Your task is to copy the listing exactly. Drop any pictures from the copy.
— BEGIN —
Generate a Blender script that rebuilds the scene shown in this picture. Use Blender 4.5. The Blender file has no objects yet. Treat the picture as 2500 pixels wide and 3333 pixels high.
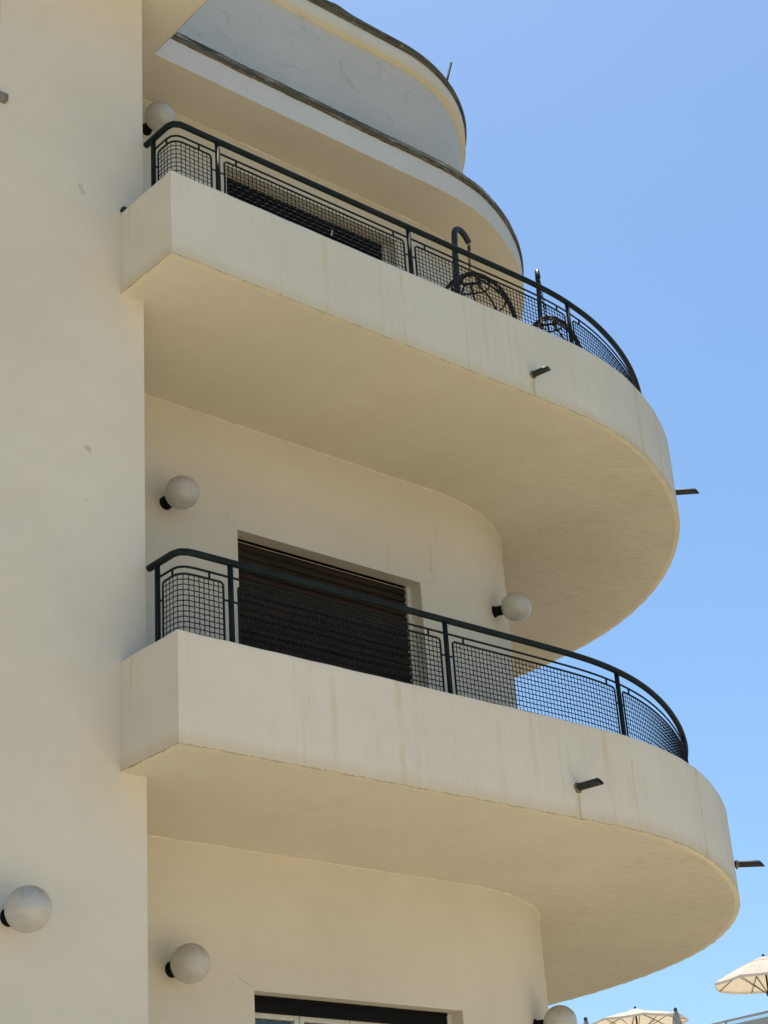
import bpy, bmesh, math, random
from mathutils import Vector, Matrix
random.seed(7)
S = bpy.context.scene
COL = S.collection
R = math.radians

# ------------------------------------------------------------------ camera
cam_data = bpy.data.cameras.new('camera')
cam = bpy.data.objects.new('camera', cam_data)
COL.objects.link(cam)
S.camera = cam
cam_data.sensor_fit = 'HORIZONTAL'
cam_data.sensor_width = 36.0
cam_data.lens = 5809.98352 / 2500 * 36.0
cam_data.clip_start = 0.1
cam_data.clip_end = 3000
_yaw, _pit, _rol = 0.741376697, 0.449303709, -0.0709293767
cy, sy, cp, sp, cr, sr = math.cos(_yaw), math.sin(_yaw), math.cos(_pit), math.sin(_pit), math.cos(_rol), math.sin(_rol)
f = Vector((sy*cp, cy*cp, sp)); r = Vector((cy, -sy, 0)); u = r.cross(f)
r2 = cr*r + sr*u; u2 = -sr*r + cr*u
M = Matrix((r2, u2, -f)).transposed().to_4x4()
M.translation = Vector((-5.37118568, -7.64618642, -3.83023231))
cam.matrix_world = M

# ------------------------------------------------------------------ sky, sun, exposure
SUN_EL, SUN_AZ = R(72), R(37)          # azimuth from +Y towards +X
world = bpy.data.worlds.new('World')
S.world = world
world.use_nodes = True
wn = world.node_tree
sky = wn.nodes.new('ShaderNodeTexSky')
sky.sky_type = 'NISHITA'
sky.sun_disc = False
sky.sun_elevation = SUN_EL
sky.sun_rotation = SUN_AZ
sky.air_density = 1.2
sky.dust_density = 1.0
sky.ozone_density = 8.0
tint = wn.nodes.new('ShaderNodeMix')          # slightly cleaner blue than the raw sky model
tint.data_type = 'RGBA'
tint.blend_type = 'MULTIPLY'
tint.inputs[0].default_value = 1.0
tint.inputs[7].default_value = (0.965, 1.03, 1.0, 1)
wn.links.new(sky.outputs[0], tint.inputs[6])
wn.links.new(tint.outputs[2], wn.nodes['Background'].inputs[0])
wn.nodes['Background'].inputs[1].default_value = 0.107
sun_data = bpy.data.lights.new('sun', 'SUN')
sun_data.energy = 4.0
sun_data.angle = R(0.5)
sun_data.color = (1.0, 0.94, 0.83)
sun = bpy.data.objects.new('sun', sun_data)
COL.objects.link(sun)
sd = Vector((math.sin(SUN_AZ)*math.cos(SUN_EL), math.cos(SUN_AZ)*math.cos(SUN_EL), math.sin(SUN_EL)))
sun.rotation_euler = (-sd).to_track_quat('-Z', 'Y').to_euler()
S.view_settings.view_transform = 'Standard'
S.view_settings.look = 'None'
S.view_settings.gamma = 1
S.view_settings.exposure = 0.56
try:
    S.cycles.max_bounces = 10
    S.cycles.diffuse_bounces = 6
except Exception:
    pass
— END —
Task response>
Generate a Blender script that rebuilds the scene shown in this picture. Use Blender 4.5. The Blender file has no objects yet. Treat the picture as 2500 pixels wide and 3333 pixels high.
import bpy, bmesh, math, random
from mathutils import Vector, Matrix
random.seed(7)
S = bpy.context.scene
COL = S.collection
R = math.radians

# ------------------------------------------------------------------ camera
cam_data = bpy.data.cameras.new('camera')
cam = bpy.data.objects.new('camera', cam_data)
COL.objects.link(cam)
S.camera = cam
cam_data.sensor_fit = 'HORIZONTAL'
cam_data.sensor_width = 36.0
cam_data.lens = 5809.98352 / 2500 * 36.0
cam_data.clip_start = 0.1
cam_data.clip_end = 3000
_yaw, _pit, _rol = 0.741376697, 0.449303709, -0.0709293767
cy, sy, cp, sp, cr, sr = math.cos(_yaw), math.sin(_yaw), math.cos(_pit), math.sin(_pit), math.cos(_rol), math.sin(_rol)
f = Vector((sy*cp, cy*cp, sp)); r = Vector((cy, -sy, 0)); u = r.cross(f)
r2 = cr*r + sr*u; u2 = -sr*r + cr*u
M = Matrix((r2, u2, -f)).transposed().to_4x4()
M.translation = Vector((-5.37118568, -7.64618642, -3.83023231))
cam.matrix_world = M

# ------------------------------------------------------------------ sky, sun, exposure
SUN_EL, SUN_AZ = R(72), R(37)          # azimuth from +Y towards +X
world = bpy.data.worlds.new('World')
S.world = world
world.use_nodes = True
wn = world.node_tree
sky = wn.nodes.new('ShaderNodeTexSky')
sky.sky_type = 'NISHITA'
sky.sun_disc = False
sky.sun_elevation = SUN_EL
sky.sun_rotation = SUN_AZ
sky.air_density = 1.2
sky.dust_density = 1.0
sky.ozone_density = 8.0
tint = wn.nodes.new('ShaderNodeMix')          # slightly cleaner blue than the raw sky model
tint.data_type = 'RGBA'
tint.blend_type = 'MULTIPLY'
tint.inputs[0].default_value = 1.0
tint.inputs[7].default_value = (0.965, 1.03, 1.0, 1)
wn.links.new(sky.outputs[0], tint.inputs[6])
wn.links.new(tint.outputs[2], wn.nodes['Background'].inputs[0])
wn.nodes['Background'].inputs[1].default_value = 0.107
sun_data = bpy.data.lights.new('sun', 'SUN')
sun_data.energy = 4.0
sun_data.angle = R(0.5)
sun_data.color = (1.0, 0.94, 0.83)
sun = bpy.data.objects.new('sun', sun_data)
COL.objects.link(sun)
sd = Vector((math.sin(SUN_AZ)*math.cos(SUN_EL), math.cos(SUN_AZ)*math.cos(SUN_EL), math.sin(SUN_EL)))
sun.rotation_euler = (-sd).to_track_quat('-Z', 'Y').to_euler()
S.view_settings.view_transform = 'Standard'
S.view_settings.look = 'None'
S.view_settings.gamma = 1
S.view_settings.exposure = 0.56
try:
    S.cycles.max_bounces = 10
    S.cycles.diffuse_bounces = 6
except Exception:
    pass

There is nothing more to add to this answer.